Performance Notes

ElectroSim targets smooth real-time feedback while solving an \(\mathcal{O}(N^2)\) pairwise problem. This page explains where CPU time goes, how to profile it, and which configuration knobs provide the biggest wins.

Built-in Profiling

The desktop build instruments the main loop in main.py:

• physics_ms: Time spent in electrosim.simulation.engine.Simulation.step_frame covering RK4 substeps, force evaluation, collision handling, and trajectory bookkeeping.

• field_ms: Time to rasterise the electric field grid inside electrosim.rendering.draw.draw_field_grid().

• draw_ms: Remaining render cost (particles, glow, trails, vectors, overlays).

• total_ms: End-to-end frame duration.

Enable the overlay with PROFILE_OVERLAY_ENABLED = True in electrosim/config.py. Toggle visibility during runtime with the O key. Values are averaged per frame, so transient spikes are easy to spot.

For deeper inspection run ElectroSim under an external profiler (e.g. py-spy) and filter for modules under electrosim.simulation and electrosim.rendering.

Cost Drivers

Physics

• Pairwise accelerations scale as \(\mathcal{O}(N^2)\) per substep.
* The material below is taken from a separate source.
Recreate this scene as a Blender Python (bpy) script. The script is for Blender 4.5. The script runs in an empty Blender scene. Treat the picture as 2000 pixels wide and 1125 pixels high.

Kernels live in electrosim.simulation.physics and are JIT-compiled with Numba when available.

• NUMBA_PARALLEL_ACCEL = True activates prange parallel loops, giving near linear speed-up on multi-core CPUs. Disable if you observe oversubscription or when debugging.

• NUMBA_FASTMATH = True permits aggressive floating-point simplifications. Use only when tiny energy drift is acceptable.

• Neutral, fixed, or massless particles are skipped to avoid unnecessary work.

Field Grid

• Complexity is \(\mathcal{O}(MN)\) where \(M\) is the number of grid samples.

• FIELD_GRID_STEP_PX controls \(M\). Doubling the spacing roughly quarters the cost at the expense of spatial resolution.

• With FIELD_SAMPLER_ENABLED = True, the grid is cache-computed once per frame (see electrosim.rendering.field_sampler). Disable for debugging to force per-pixel evaluation.

• In Pyodide builds Numba is unavailable; everything runs through the pure Python path, so consider coarser grids for browser deployments.

Rendering

• Glow: Alpha blended surfaces cached inside electrosim.rendering.primitives.draw_glow_at_screen_pos(). The cache (_GLOW_CACHE) size is capped by GLOW_CACHE_MAX_SURFACES; lower it if memory is tight.

• Trails: electrosim.rendering.trails keeps a dedicated surface. Cost scales with sample frequency (FPS_TARGET) and history length (TRAJECTORY_HISTORY_SECONDS).

• Vectors: Force/velocity arrows are cheap individually but multiply by particle count. Clamp with VECTOR_MAX_LENGTH_PX to avoid overstretching that stresses the rasteriser.

Tuning Workflow

1. Characterise the baseline: Start with a realistic particle count, enable the profiling overlay, and note physics_ms, field_ms, and draw_ms.

2. Manage particle count: Keep MAX_PARTICLES modest for interactive use. Consider scenario-specific limits if you build scripted demos.

3. Balance timestep vs accuracy: Lower SUBSTEPS_BASE_PER_FRAME or FPS_TARGET to trade precision for speed. Validation mode (U key) is helpful to make sure the integrator still behaves.

4. Optimise the field: Increase FIELD_GRID_STEP_PX, stick with brightness mode (fixed-length arrows), or disable the field entirely while debugging.

5. Trim visuals: Toggle glow (B), trails (T), force (F) and velocity (V) vectors as needed. If glow is required, try reducing GLOW_RADIUS_SCALE for smaller blended quads.

Batch Experiments

The simulation orchestrator exposes all necessary hooks for scripted sweeps. Use electrosim.simulation.engine.Simulation from a Python shell or test to:

from electrosim.simulation.engine import Simulation

sim = Simulation()
sim.clear()
# populate custom scenario here
for _ in range(600):
    sim.step_frame()
print(sim.energy_tot)

Combine this with adjustments to config to benchmark multiple parameter sets without rendering overhead. This is especially useful when validating new force approximations or experimenting with alternative timestep controllers.

Browser Considerations

The Pyodide build is typically 2–5× slower than the native desktop version:

• No Numba acceleration; only the pure Python kernels execute.

• WebGL canvas uploads add latency for each frame.

• Heavy trail histories and dense field grids quickly saturate the UI thread.

Keep FIELD_GRID_STEP_PX large (40–60), disable glow by default, and limit the particle count to fewer than ~20 for smooth behaviour. These overrides are captured in web/config_web.py.